Mais de 99% do ouro existente no mundo está enterrado a quase 3.000 quilômetros de profundidade, onde as temperaturas superam os 5.000°C. A estimativa consta de um estudo conduzido por pesquisadores da Universidade de Göttingen, na Alemanha, publicado no último dia 21 na revista Nature.
Se toda essa riqueza estivesse acessível –e não trancafiada no núcleo metálico da Terra–, haveria ouro suficiente para cobrir a superfície do planeta com uma camada de 50 centímetros de espessura.
Os pesquisadores, contudo, fizeram outra revelação surpreendente: parte dessa reserva está escapando lentamente e chegando à superfície.
“Quando chegamos aos primeiros resultados, percebemos que tínhamos literalmente encontrado ouro”, afirmou o geoquímico Nils Messling, que liderou o estudo. Sua equipe descobriu que o material do núcleo da Terra, “incluindo ouro e outros metais preciosos”, está se infiltrando no manto da Terra e acaba chegando à superfície por meio do magma vulcânico.

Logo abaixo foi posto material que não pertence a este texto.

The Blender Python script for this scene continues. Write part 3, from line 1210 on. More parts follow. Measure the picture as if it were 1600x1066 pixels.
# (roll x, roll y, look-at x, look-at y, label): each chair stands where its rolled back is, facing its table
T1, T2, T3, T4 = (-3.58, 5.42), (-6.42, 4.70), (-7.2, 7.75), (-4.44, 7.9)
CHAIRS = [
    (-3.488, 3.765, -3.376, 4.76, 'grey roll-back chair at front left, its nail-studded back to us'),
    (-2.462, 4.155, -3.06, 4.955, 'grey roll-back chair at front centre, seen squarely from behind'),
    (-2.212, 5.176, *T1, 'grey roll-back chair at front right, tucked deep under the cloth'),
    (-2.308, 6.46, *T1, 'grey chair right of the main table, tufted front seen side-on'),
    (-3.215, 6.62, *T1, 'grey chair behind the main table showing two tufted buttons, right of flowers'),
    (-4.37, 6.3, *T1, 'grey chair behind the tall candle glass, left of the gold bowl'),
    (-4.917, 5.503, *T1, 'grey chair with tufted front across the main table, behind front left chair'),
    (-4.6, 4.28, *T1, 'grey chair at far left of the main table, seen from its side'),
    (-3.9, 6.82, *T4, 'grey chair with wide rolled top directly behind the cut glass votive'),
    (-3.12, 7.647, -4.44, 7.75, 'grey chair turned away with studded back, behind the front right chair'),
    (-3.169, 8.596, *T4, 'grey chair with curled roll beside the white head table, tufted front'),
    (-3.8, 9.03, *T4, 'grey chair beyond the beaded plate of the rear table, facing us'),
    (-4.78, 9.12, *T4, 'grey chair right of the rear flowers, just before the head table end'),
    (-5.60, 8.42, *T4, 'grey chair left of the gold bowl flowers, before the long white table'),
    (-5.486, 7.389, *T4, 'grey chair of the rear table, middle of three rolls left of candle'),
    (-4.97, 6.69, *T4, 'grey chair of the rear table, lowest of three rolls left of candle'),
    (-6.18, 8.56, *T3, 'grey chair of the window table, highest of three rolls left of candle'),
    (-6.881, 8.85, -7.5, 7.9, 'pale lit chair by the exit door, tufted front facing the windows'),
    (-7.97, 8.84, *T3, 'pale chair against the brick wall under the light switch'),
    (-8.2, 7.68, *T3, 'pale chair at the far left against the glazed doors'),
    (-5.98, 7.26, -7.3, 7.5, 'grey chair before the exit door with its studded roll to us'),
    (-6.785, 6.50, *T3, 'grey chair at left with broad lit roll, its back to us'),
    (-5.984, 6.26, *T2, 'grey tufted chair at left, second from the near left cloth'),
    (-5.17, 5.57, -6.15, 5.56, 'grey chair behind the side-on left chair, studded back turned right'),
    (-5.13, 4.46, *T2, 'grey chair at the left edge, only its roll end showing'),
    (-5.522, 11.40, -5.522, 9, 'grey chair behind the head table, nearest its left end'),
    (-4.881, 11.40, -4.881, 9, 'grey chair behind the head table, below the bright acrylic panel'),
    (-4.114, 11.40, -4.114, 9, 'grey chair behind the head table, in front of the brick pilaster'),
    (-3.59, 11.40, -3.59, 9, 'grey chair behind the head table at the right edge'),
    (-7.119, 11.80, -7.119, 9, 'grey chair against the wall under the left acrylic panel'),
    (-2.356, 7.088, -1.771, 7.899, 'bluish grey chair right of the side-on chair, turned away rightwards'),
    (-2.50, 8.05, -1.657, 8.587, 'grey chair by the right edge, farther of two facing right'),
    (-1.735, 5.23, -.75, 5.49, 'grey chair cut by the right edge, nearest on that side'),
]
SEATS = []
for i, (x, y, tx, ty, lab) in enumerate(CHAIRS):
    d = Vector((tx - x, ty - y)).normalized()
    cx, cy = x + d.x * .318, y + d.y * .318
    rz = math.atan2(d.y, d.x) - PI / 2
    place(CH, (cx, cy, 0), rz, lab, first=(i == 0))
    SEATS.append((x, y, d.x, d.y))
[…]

Rutênio-100: chave para a descoberta
A descoberta foi feita com base na análise de rochas vulcânicas das ilhas havaianas, onde os pesquisadores detectaram concentrações excepcionalmente altas de rutênio-100, um isótopo raro desse metal precioso que é mais abundante no núcleo da Terra do que no manto rochoso (camada entre o núcleo e a crosta terrestre). Isótopos são versões do mesmo tipo de átomo, com a mesma quantidade de prótons (o que define um elemento químico), mas com uma quantidade diferente de nêutrons.
A diferença entre o rutênio situado no núcleo e no manto é tão minúscula que até agora era impossível detectá-la. No entanto, a equipe de Göttingen desenvolveu novas técnicas de análise isotópica altamente precisas que lhes permitiram comparar os dois tipos.
A diferença sutil no rutênio-100 das lavas havaianas só poderia significar uma coisa, concluíram os pesquisadores: essas rochas se originaram na fronteira entre o núcleo e o manto da Terra, a uma profundidade de mais de 2.900 quilômetros.
Esse fenômeno tem suas raízes na própria formação do nosso planeta. Há cerca de 4,5 bilhões de anos, durante o que é conhecido como a “catástrofe do ferro”, os elementos mais pesados afundaram para o interior derretido da jovem Terra, ficando presos no núcleo já diferenciado, conforme explica a publicação Science Alert. Posteriormente, o bombardeio de meteoritos trouxe mais ouro e metais pesados para a crosta terrestre.
Até o momento, pesquisas já haviam confirmado que alguns gases, como o hélio primordial (um dos elementos mais antigos do Universo), poderiam vazar do núcleo, mas não havia evidências se o mesmo ocorria com metais pesados. O que esse estudo mostra, de acordo com os autores, é que todos os elementos siderófilos –que migraram para o núcleo quando a Terra era jovem e totalmente fundida– estão vazando. Isso inclui não apenas o rutênio e o ouro, mas também o paládio, o ródio e a platina.
“Agora também podemos mostrar que grandes volumes de material superaquecido do manto –várias centenas de quatrilhões de toneladas métricas de rocha– se originam na fronteira entre o núcleo e o manto e sobem para a superfície da Terra para formar ilhas oceânicas como o Havaí”, explicou o professor Matthias Willbold, coautor do estudo, no comunicado da Universidade de Göttingen.
Embora não seja possível escavar os 2.900 quilômetros necessários para chegar ao núcleo terrestre, e o processo de vazamento ocorra a uma velocidade que não permite a exploração comercial dessas riquezas minerais, a recente descoberta muda a compreensão dos fundamentos do planeta.
“Nossas descobertas não apenas mostram que o núcleo da Terra não é tão isolado como se supunha anteriormente”, disse Willbold. Segundo o cientista, o achado também sugere que ao menos alguns dos metais preciosos usados em setores como o de energia renovável podem ter vindo originalmente do núcleo da Terra.
Com isso, a pesquisa levanta novas questões: será que esses processos também aconteceram no passado? E de que forma eles ajudaram a moldar o funcionamento interno do nosso planeta?
“Nossas descobertas abrem uma perspectiva totalmente nova sobre a evolução da dinâmica interna do nosso planeta”, afirmou Messling.